* [Task statement]:
Copy out each line of the material in which the word "from" appears.

* [Source data]:
◆ ◆ ◆

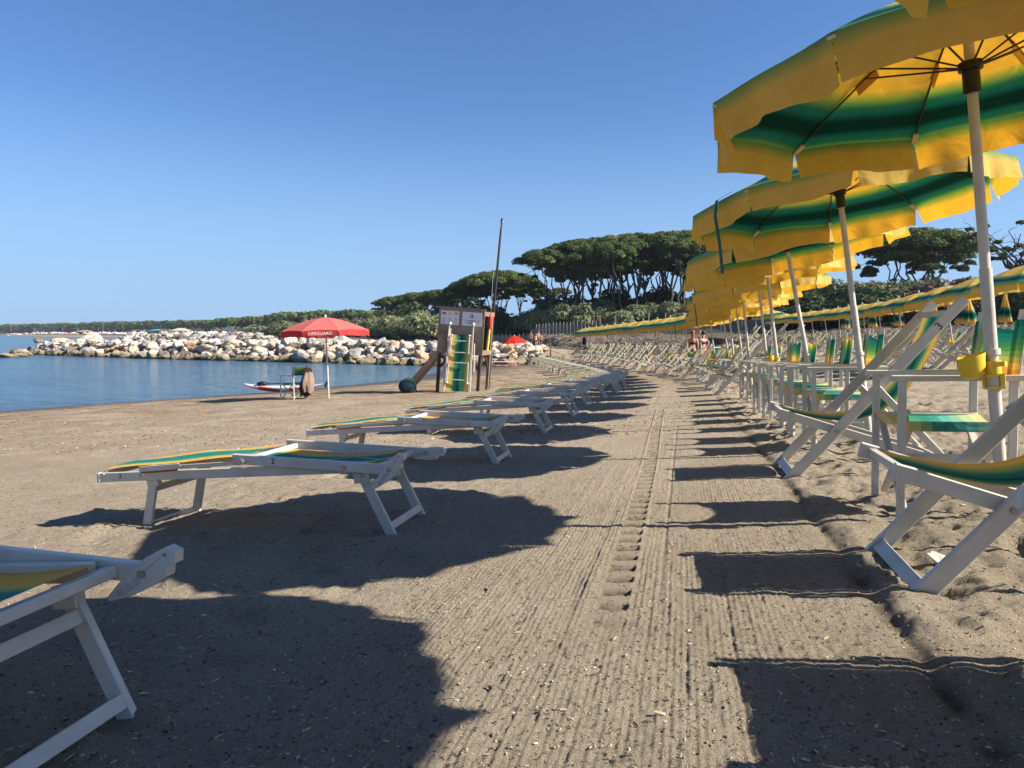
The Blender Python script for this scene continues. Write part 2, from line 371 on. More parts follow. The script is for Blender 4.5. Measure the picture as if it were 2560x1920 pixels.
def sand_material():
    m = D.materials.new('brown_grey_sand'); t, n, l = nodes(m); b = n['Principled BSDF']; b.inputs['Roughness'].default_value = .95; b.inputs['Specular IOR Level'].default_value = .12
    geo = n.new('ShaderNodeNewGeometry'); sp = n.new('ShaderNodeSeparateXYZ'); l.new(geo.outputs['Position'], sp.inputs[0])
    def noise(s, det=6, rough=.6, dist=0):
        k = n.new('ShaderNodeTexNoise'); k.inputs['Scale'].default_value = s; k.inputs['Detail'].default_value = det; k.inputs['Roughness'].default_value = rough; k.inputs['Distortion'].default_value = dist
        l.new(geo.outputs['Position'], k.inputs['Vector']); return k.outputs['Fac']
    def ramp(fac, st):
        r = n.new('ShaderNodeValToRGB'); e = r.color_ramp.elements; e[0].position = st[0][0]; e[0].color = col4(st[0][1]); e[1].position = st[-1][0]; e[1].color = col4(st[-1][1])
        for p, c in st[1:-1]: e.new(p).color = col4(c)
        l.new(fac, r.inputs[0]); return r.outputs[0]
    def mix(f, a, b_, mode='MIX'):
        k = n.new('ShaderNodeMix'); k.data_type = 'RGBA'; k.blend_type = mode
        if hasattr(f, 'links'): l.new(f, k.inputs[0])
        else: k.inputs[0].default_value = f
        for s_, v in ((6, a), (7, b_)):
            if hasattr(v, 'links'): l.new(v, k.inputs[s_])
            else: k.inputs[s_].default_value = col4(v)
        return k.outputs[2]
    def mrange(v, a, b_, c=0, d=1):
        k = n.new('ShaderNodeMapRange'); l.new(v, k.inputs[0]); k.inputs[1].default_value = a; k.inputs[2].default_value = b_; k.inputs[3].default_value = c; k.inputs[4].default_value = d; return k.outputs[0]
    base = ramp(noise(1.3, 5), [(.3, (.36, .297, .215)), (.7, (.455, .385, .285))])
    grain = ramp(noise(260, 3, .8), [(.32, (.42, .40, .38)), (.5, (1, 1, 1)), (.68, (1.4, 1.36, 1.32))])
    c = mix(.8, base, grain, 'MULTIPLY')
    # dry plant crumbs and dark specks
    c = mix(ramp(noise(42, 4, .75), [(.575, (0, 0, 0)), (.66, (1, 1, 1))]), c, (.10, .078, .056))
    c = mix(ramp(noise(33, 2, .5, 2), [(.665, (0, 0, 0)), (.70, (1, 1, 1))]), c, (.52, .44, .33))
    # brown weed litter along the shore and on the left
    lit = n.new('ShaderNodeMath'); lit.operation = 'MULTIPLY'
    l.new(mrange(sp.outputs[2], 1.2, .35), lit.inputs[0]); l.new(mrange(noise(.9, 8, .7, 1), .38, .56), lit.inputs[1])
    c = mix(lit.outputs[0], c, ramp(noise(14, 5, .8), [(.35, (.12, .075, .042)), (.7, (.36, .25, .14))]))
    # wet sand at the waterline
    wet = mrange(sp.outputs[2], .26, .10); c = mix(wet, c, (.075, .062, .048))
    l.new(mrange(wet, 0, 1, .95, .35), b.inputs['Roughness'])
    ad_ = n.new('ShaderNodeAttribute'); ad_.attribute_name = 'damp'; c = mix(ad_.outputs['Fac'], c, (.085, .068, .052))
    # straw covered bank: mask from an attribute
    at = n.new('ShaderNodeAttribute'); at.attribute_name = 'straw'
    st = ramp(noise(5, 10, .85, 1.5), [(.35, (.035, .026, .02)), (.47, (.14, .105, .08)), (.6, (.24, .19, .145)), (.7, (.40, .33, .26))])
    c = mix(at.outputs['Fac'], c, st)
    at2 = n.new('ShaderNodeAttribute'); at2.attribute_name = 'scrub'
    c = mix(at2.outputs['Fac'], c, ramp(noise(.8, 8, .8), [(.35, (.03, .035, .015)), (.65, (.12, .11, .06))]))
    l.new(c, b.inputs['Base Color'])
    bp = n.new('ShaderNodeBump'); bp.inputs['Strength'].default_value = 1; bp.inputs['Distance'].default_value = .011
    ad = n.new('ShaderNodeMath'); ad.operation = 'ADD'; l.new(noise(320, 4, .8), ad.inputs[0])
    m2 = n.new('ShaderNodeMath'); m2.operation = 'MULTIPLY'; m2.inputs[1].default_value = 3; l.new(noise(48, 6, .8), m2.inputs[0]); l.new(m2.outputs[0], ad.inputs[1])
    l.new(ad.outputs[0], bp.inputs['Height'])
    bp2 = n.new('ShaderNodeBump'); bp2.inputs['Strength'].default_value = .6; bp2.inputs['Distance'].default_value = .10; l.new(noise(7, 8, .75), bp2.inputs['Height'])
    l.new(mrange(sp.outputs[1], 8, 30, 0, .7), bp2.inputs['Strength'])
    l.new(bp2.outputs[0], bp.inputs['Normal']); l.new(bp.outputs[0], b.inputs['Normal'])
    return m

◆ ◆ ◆

* [The reply]:
The Blender Python script for this scene continues. Write part 2, from line 371 on. More parts follow. The script is for Blender 4.5. Measure the picture as if it were 2560x1920 pixels.
    # straw covered bank: mask from an attribute